Several add-ons get bundled into HVAC replacement quotes, and not all of them are worth it. Here's the honest breakdown:

  • Smart thermostat ($280 to $400 installed): nearly always worth it. Pays back in under 2 years through scheduling and load-shifting alone.
  • Old unit removal ($350): required. Some quotes hide this and surprise-bill it later. Confirm it's included.
  • New refrigerant line set ($750): required if the old lines are damaged, undersized for the new equipment, or contaminated with R-22 oil. Often optional on a like-for-like replacement.
  • Zoning system ($2,400 to $3,800): worth it for two-story homes with significant temperature differences between floors, or for additions. Skip on a single-story open-plan home.
  • Electrical panel upgrade ($1,100 to $3,500): required if you're going from gas to electric heat pump and don't have spare panel capacity. Get an electrician to assess before the HVAC contractor quotes you on this.
  • UV light or whole-home air purifier ($950 to $1,800): marginal value for most households. Worth it for severe allergy or respiratory issues, otherwise skip.
  • Surge protector ($150 to $300): cheap insurance for the new equipment. Add it.

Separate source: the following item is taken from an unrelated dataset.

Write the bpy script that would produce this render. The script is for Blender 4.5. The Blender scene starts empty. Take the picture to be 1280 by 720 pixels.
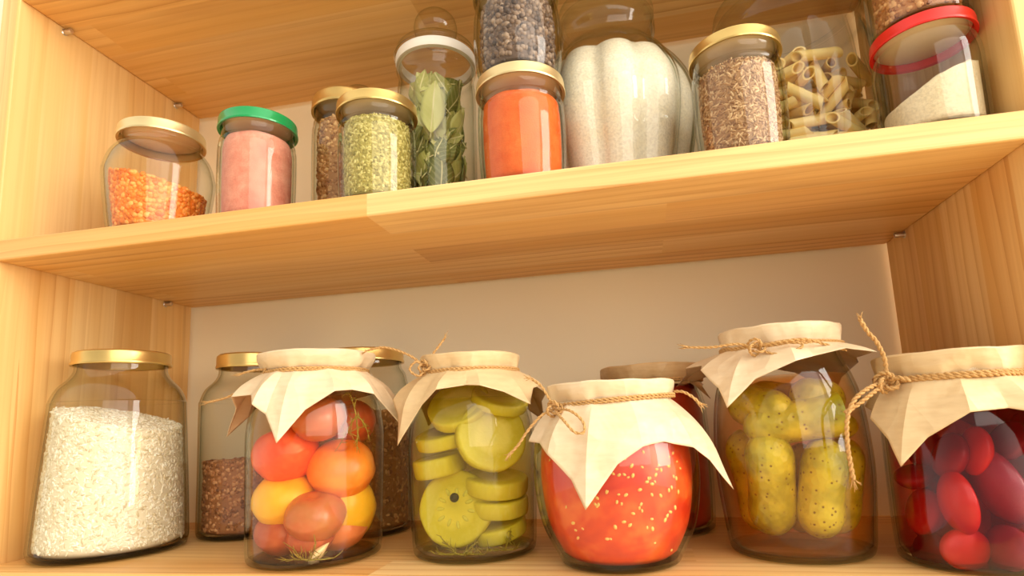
import bpy, math, random
import numpy as np
from mathutils import Vector, Matrix, noise
random.seed(7); rng = np.random.default_rng(7)
C = bpy.context.scene.collection
PI = math.pi

# ------------------------------------------------------------------ camera solve (metres; x along the shelf, y into the wall, z up)
RT = np.array([0.97882562, 0.20025251, -0.04241862]); DN = np.array([-0.07109805, 0.13827465, -0.98783864]); FW = np.array([-0.19195175, 0.96993766, 0.14958433])
EYE = np.array([0.55262393, -0.62190666, 0.1009379]); FPX = 724.504; CX, CY = 657.827, 418.272
def at(u, v, y):            # point at depth y that the photograph shows at (u, v)
    d = RT * (u - CX) / FPX + DN * (v - CY) / FPX + FW
    return EYE + d * (y - EYE[1]) / d[1]
def px(n, p):               # n pixels in metres at point p
    return n * float((np.asarray(p) - EYE) @ FW) / FPX
W, D, H1, T, H2 = 0.8, 0.2286, 0.26182, 0.01886, 0.51731
ZS = H1 + T

# ------------------------------------------------------------------ materials
def lin(c):
    return tuple(((x / 255) / 12.92 if x / 255 <= .04045 else ((x / 255 + .055) / 1.055) ** 2.4) for x in c) + (1,)
class NT:
    def __init__(s, name):
        s.m = bpy.data.materials.new(name); s.m.use_nodes = True; s.t = s.m.node_tree
        s.t.nodes.clear(); s.out = s.n('ShaderNodeOutputMaterial')
    def n(s, typ, inp=None, **kw):
        o = s.t.nodes.new(typ)
        for k, v in kw.items(): setattr(o, k, v)
        for k, v in (inp or {}).items(): s.put(o.inputs[k], v)
        return o
    def put(s, sock, v):
        if isinstance(v, bpy.types.NodeSocket): s.t.links.new(v, sock)
        else: sock.default_value = v
    def math(s, op, a, b=0.0, clamp=False):
        o = s.n('ShaderNodeMath', {0: a, 1: b}, operation=op); o.use_clamp = clamp; return o.outputs[0]
    def mix(s, f, a, b, typ='MIX'):
        o = s.n('ShaderNodeMix', data_type='RGBA', blend_type=typ); s.put(o.inputs[0], f); s.put(o.inputs[6], a); s.put(o.inputs[7], b); return o.outputs[2]
    def ramp(s, f, pts):
        o = s.n('ShaderNodeValToRGB', {0: f}); e = o.color_ramp.elements
        while len(e) < len(pts): e.new(.5)
        for q, (p, c) in zip(e, pts): q.position = p; q.color = c
        return o.outputs[0]
    def coord(s): return s.n('ShaderNodeTexCoord').outputs['Object']
    def vec(s, v, scale=(1, 1, 1), loc=(0, 0, 0)): return s.n('ShaderNodeMapping', {'Vector': v, 'Scale': scale, 'Location': loc}).outputs[0]
    def noise(s, v, scale, detail=2, rough=.5, dist=0):
        return s.n('ShaderNodeTexNoise', {'Vector': v, 'Scale': scale, 'Detail': detail, 'Roughness': rough, 'Distortion': dist}).outputs[0]
    def bump(s, h, strength, dist=.001):
        return s.n('ShaderNodeBump', {'Height': h, 'Strength': strength, 'Distance': dist}).outputs[0]
    def bsdf(s, col, rough=.5, metal=0, normal=None, sss=0, sssr=(.01, .006, .003), coat=0, spec=.5, trans=0):
        b = s.n('ShaderNodeBsdfPrincipled'); s.put(b.inputs['Base Color'], col); s.put(b.inputs['Roughness'], rough); b.inputs['Metallic'].default_value = metal
        b.inputs['Specular IOR Level'].default_value = spec
        if normal is not None: s.put(b.inputs['Normal'], normal)
        if sss: b.inputs['Subsurface Weight'].default_value = sss; b.inputs['Subsurface Radius'].default_value = sssr; b.inputs['Subsurface Scale'].default_value = 1
        if coat: b.inputs['Coat Weight'].default_value = coat; b.inputs['Coat Roughness'].default_value = .1
        return b.outputs[0]
    def done(s, sh): s.t.links.new(sh, s.out.inputs[0]); return s.m

def wood(name, axes, light, mid, dark, roff=0.0, w=.046, L=.55, con=1.0):
    m = NT(name); s = m.n('ShaderNodeSeparateXYZ', {0: m.coord()})
    al, ac, th = (s.outputs[i] for i in axes)
    v = m.n('ShaderNodeCombineXYZ', {0: al, 1: ac, 2: th}).outputs[0]
    br = m.n('ShaderNodeTexBrick', {'Vector': m.vec(v, loc=(3.1 + roff, 4.0 + roff * .013, 0)), 'Color1': (0, 0, 0, 1), 'Color2': (1, 1, 1, 1), 'Mortar': (.5, .5, .5, 1), 'Scale': 1.0, 'Mortar Size': 0.0, 'Brick Width': L, 'Row Height': w})
    br.offset = .41; br.offset_frequency = 2
    rnd = m.n('ShaderNodeSeparateColor', {0: br.outputs[0]}).outputs[0]
    off = m.n('ShaderNodeCombineXYZ', {0: m.math('MULTIPLY', rnd, 9.7), 1: m.math('MULTIPLY', rnd, 3.3), 2: m.math('MULTIPLY', rnd, 5.1)}).outputs[0]
    vg = m.n('ShaderNodeCombineXYZ', {0: al, 1: m.math('ADD', ac, m.math('MULTIPLY', th, 1.3)), 2: th}).outputs[0]
    v2 = m.n('ShaderNodeVectorMath', {0: vg, 1: off}, operation='ADD').outputs[0]
    rings = m.n('ShaderNodeTexWave', {'Vector': m.vec(v2, (.30, 1, .5)), 'Scale': 22.0, 'Distortion': 10.0, 'Detail': 2.5, 'Detail Scale': .3, 'Detail Roughness': .55}, wave_type='BANDS', bands_direction='Y', wave_profile='SAW').outputs[1]
    fine = m.noise(m.vec(v2, (4, 260, 260)), 1.0, 3, .6, .2)
    broad = m.noise(m.vec(v2, (1.6, 22, 22)), 1.0, 2, .5, .5)
    cath = m.noise(m.vec(v2, (1.1, 9, 9)), 1.0, 3, .6, 1.2)
    rr = m.math('MULTIPLY', m.math('POWER', rings, 4.0), m.math('MULTIPLY', m.math('SUBTRACT', m.noise(m.vec(v2, (1.3, 7, 7)), 1.0, 1), .34, True), 3.2, True))
    c = m.mix(m.math('MULTIPLY', rr, .74), light, dark)
    c = m.mix(m.math('MULTIPLY', m.math('SUBTRACT', fine, .42, True), .8, True), c, dark)
    c = m.mix(m.math('MULTIPLY', m.math('SUBTRACT', broad, .40, True), 2.2, True), c, mid)
    c = m.mix(m.math('MULTIPLY', m.math('SUBTRACT', cath, .56, True), 3.0, True), c, dark)
    tint = m.ramp(rnd, [(0, (.84, .70, .52, 1)), (.3, (1, .97, .92, 1)), (.6, (.98, .90, .78, 1)), (.8, (1, 1, 1, 1)), (1, (.92, .76, .56, 1))])
    c = m.mix(con, c, tint, 'MULTIPLY')
    return m.done(m.bsdf(c, .42, normal=m.bump(fine, .12, .0006), spec=.35))
LT, MD, DK = lin((240, 205, 144)), lin((227, 179, 102)), lin((178, 110, 40))
WOOD_SHELF = wood('pine_staves_along_shelf', (0, 1, 2), LT, MD, DK, .17)
WOOD_PANEL = wood('pine_staves_upright', (2, 1, 0), LT, MD, lin((196, 134, 64)), .63, .047, 4.0)

def plain(name, col, rough=.5, metal=0, **k):
    m = NT(name); return m.done(m.bsdf(lin(col), rough, metal, **k))
def wall_mat():
    m = NT('cream_wall_paint'); n = m.noise(m.coord(), 180, 3)
    return m.done(m.bsdf(lin((250, 238, 204)), .8, normal=m.bump(n, .06, .001)))
def glass_mat(name, tint=(1, 1, 1), edge=(.45, .5, .42), refl=1.0, pw=3.4):
    m = NT(name)
    f = m.n('ShaderNodeLayerWeight', {'Blend': .5}).outputs['Facing']; bk = m.n('ShaderNodeNewGeometry').outputs['Backfacing']
    fres = m.math('MULTIPLY', m.math('ADD', m.math('MULTIPLY', m.math('POWER', f, 5.0), .9), .036), m.math('MULTIPLY', m.math('SUBTRACT', 1.0, bk), refl), True)
    thick = m.ramp(m.math('POWER', f, pw), [(0, tint + (1,)), (1, edge + (1,))])
    tr = m.n('ShaderNodeBsdfTransparent', {0: thick}).outputs[0]
    gl = m.n('ShaderNodeBsdfGlossy', {'Color': (1, 1, 1, 1), 'Roughness': .03}).outputs[0]
    mx = m.n('ShaderNodeMixShader', {0: fres, 1: tr, 2: gl})
    return m.done(mx.outputs[0])
GLASS = [glass_mat('clear_jar_glass', (.985, .99, .98)), glass_mat('clear_glass_inner_skin', (.99, .995, .99), (.55, .6, .52), .35), glass_mat('clear_glass_thick_base_shade', (.72, .70, .58), (.22, .20, .12))]  # thick base tint is darkened to stand for contact shade and inner reflection
GLASS_OLD = [glass_mat('greenish_jar_glass', (.985, .987, .968), (.34, .36, .25)), glass_mat('greenish_glass_inner_skin', (.99, .99, .975), (.5, .52, .4), .35), glass_mat('greenish_glass_thick_base_shade', (.66, .63, .50), (.18, .16, .09))]  # base tint again carries the dark bottom line as painted shade
GLASS_WET = [GLASS[0], glass_mat('wet_glass_inner_skin', (.99, .99, .98), (.6, .6, .5), .05), GLASS[2]]
def liquid(name, col, dens, cloud, amount):
    m = NT(name); tr = m.n('ShaderNodeBsdfTransparent', {0: (1, 1, 1, 1)}).outputs[0]; df = m.n('ShaderNodeBsdfTranslucent', {0: lin(cloud)}).outputs[0]; d2 = m.n('ShaderNodeBsdfDiffuse', {0: lin(cloud)}).outputs[0]
    sh = m.n('ShaderNodeMixShader', {0: amount, 1: tr, 2: m.n('ShaderNodeMixShader', {0: .5, 1: df, 2: d2}).outputs[0]}).outputs[0]
    va = m.n('ShaderNodeVolumeAbsorption', {'Color': tuple(col) + (1,), 'Density': dens}).outputs[0]
    m.t.links.new(va, m.out.inputs['Volume']); return m.done(sh)
def grain_mat(name, a, b, c=None, rough=.55, spec=.4):
    m = NT(name); t = m.n('ShaderNodeAttribute', attribute_name='tint').outputs['Fac']
    pts = [(0, lin(a)), (1, lin(b))] if c is None else [(0, lin(a)), (.5, lin(b)), (1, lin(c))]
    return m.done(m.bsdf(m.ramp(t, pts), rough, spec=spec))
def powder(name, a, b, rough=.9, sc=900):
    m = NT(name); v = m.coord(); n = m.noise(v, sc, 3, .7); n2 = m.noise(v, 60, 4, .65)
    c = m.mix(m.ramp(n2, [(.35, (0, 0, 0, 1)), (.65, (1, 1, 1, 1))]), lin(a), lin(b))
    c = m.mix(m.ramp(n, [(.42, (0, 0, 0, 1)), (.7, (.5, .5, .5, 1))]), c, lin(tuple(int(x * .8) for x in a)))
    return m.done(m.bsdf(c, rough, normal=m.bump(n, .5, .001), spec=.2))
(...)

How to cut your HVAC replacement cost by thousands

Rebates are by far the largest discount available. Federal HEAR rebates pay up to $8,000 for heat pump installs in qualifying households. State rebate programs add another $1,000 to $10,000 depending on where you live and your income tier. Utility incentives layer another $300 to $2,500 on top. Mass Save, NYSERDA Clean Heat, Efficiency Maine, and TECH Clean California are the richest state programs. Our rebate finder returns every program that applies to your state and income tier.

Beyond rebates, three other strategies cut quoted prices significantly. First, get three quotes minimum, ideally from contractors who didn't door-knock you. Spread of $3,000 to $5,000 on the same install is normal. Second, ask for off-season pricing. Most contractors discount installs 10 to 20 percent between October and February for cooling work, and between April and August for heating work. Third, finance through the manufacturer (Carrier, Lennox, Trane offer 0 percent for 24 to 60 months on qualifying systems) rather than the contractor's in-house financing, which typically runs 12 to 18 percent APR.

Replacement cost vs lifetime cost: what really matters

The sticker price is one number. The total cost of ownership over the equipment's life is the number that actually matters. A $9,000 standard-efficiency install can cost more over 15 years than a $14,000 high-efficiency install once energy savings stack up. A cheap install on bad ductwork can underperform by enough to wipe out the savings.

After getting your replacement cost estimate from this calculator, run two more numbers before signing any quote. Use our payback period calculator to see when the upgrade premium pays back through energy savings. Use the heat pump vs furnace lifetime comparison if you're deciding between fuels. The right HVAC purchase is the one with the lowest 15-year total cost, not the lowest sticker price.